The following are his works, all in Latin: (I) “Speculum Stultorum”, in elegiacs, with a prose introduction, both addressed to one “Willelmus”, who has been identified with Longchamp. This, one of the most popular of medieval satires, is extant in many MSS. and early printed editions, and is included in Wright’s “Anglo-Latin Satirical Poets” (Rolls Series, 1872, I, 3). It narrates the adventures of an ass named Brunellus or Burnellus (whence the poem is cited by Chaucer as “Dann Burnel the asse” in the Nun’s Priest‘s Tale, “Canterbury Tales”, line 15318) in quest of a longer tail. Brunellus, who represents the discontented and ambitious monk, goes first to Salernum for drugs to make his tail grow; losing these on his way home, he studies for a time in Paris, but making no progress he thinks of joining a religious order, and resolves to found a new one, taking the easiest part from each of the existing rules; finally he is recaptured by his old master. Nigel makes full use of the opportunities afforded by this framework for satirizing the manners and customs of his time, especially the vices prevalent among the Paris students and in the several religious orders; (2) “Contra Curiales et Officiales Clericos”, a prose treatise, with a prologue in elegiacs, addressed to William Longchamp as Bishop of Ely, Legate, and Chancellor (printed by Wright, I, 146), and evidently written in 1193-94. As its title suggests, it is a reproof (though affectionate in tone) to Longchamp, and to all who like him attempt to combine the minis-tries of Church and State.
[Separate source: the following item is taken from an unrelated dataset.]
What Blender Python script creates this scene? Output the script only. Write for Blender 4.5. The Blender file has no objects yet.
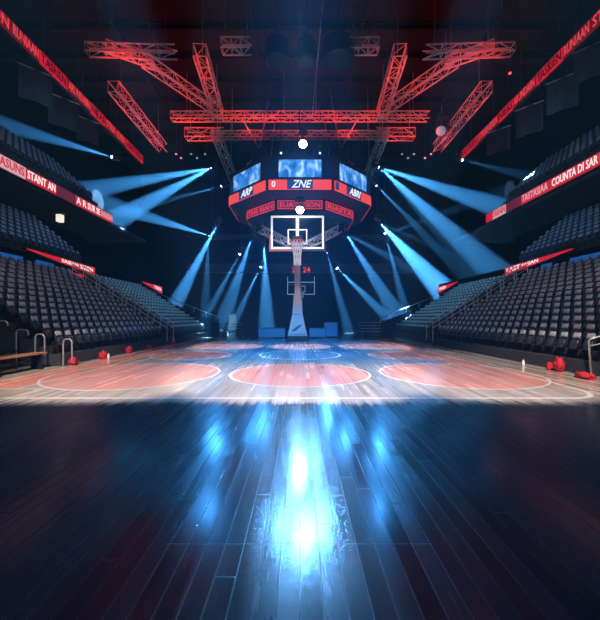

Nothing else of Nigel’s has been printed (with one doubtful exception mentioned below); but several poems are attributed to him (as Nigellus de Longo Campo) in a thirteenth-century MS. which belonged to Christ Church priory (Brit. Mus., Vesp. D. xix). These include (a) verses to Honorius, Prior of Christ Church 1186-88, an elegy on his death (October 21, 1188), and another on that of St. Thomas (December 29, 1170); (b) “Miracula S. Marie Virginis”; (c) “Passio S. Laurentii”; (d) “Vita Pauli Primi Eremite”.

Among them is also the well-known poem on monaetic life, beginning “Quid deceat monachum, vel qualis debeat esse”, which appears in many editions of St. Anselm’s works, and which has also been claimed for Alexander Neckam (Wright, II, 175) and for Roger of Caen (Hist. Litt. de la France, VIII, 421). Another MS. (Brit. Mus., Vitell. A. xi) contains a metrical catalogue of the archbishops of Canterbury down to Richard (d. 1184), which is most probably by Nigel. Wright also credits him (I, 231) with the poem beginning “Si mihi credideris, linguam cohibebis, et aulae”; but this is really John of Salisbury‘s “Entheticus ad Polycraticum”.